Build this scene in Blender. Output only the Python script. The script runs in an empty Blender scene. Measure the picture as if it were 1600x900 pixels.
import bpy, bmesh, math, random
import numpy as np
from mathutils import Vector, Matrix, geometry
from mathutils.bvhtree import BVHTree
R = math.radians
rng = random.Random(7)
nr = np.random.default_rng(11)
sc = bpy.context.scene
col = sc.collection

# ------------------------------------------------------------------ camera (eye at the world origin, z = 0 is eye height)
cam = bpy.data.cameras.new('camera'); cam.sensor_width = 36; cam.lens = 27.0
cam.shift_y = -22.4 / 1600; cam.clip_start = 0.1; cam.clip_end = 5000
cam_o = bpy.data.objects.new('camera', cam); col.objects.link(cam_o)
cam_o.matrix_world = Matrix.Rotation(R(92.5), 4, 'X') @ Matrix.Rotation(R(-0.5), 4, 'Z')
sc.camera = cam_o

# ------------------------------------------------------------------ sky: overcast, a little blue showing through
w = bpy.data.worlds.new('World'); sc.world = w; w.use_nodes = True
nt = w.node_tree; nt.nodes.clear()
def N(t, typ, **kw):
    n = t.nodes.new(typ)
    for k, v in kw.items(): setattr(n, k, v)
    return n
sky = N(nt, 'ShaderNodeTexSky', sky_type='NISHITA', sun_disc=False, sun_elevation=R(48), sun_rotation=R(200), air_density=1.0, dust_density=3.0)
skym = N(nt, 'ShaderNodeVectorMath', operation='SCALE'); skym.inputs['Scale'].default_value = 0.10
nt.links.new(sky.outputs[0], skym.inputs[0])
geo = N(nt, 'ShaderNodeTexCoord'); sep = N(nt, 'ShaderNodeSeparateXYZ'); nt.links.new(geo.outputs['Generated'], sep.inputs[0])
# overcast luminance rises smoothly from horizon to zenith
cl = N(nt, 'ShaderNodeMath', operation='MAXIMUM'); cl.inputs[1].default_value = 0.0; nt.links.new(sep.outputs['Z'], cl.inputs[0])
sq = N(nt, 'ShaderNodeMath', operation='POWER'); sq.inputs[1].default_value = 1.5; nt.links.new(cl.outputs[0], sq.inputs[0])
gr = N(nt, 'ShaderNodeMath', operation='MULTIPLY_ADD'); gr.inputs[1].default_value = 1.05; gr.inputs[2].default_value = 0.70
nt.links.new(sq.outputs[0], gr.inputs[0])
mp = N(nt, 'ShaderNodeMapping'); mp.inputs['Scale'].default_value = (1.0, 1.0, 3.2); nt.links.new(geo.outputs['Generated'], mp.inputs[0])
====
• Exercise
Begin with the first line of the data above and, please, print each line exactly until you have printed the line containing "col = sc.collection"; print nothing else.

• Response to this task
Build this scene in Blender. Output only the Python script. The script runs in an empty Blender scene. Measure the picture as if it were 1600x900 pixels.
import bpy, bmesh, math, random
import numpy as np
from mathutils import Vector, Matrix, geometry
from mathutils.bvhtree import BVHTree
R = math.radians
rng = random.Random(7)
nr = np.random.default_rng(11)
sc = bpy.context.scene
col = sc.collection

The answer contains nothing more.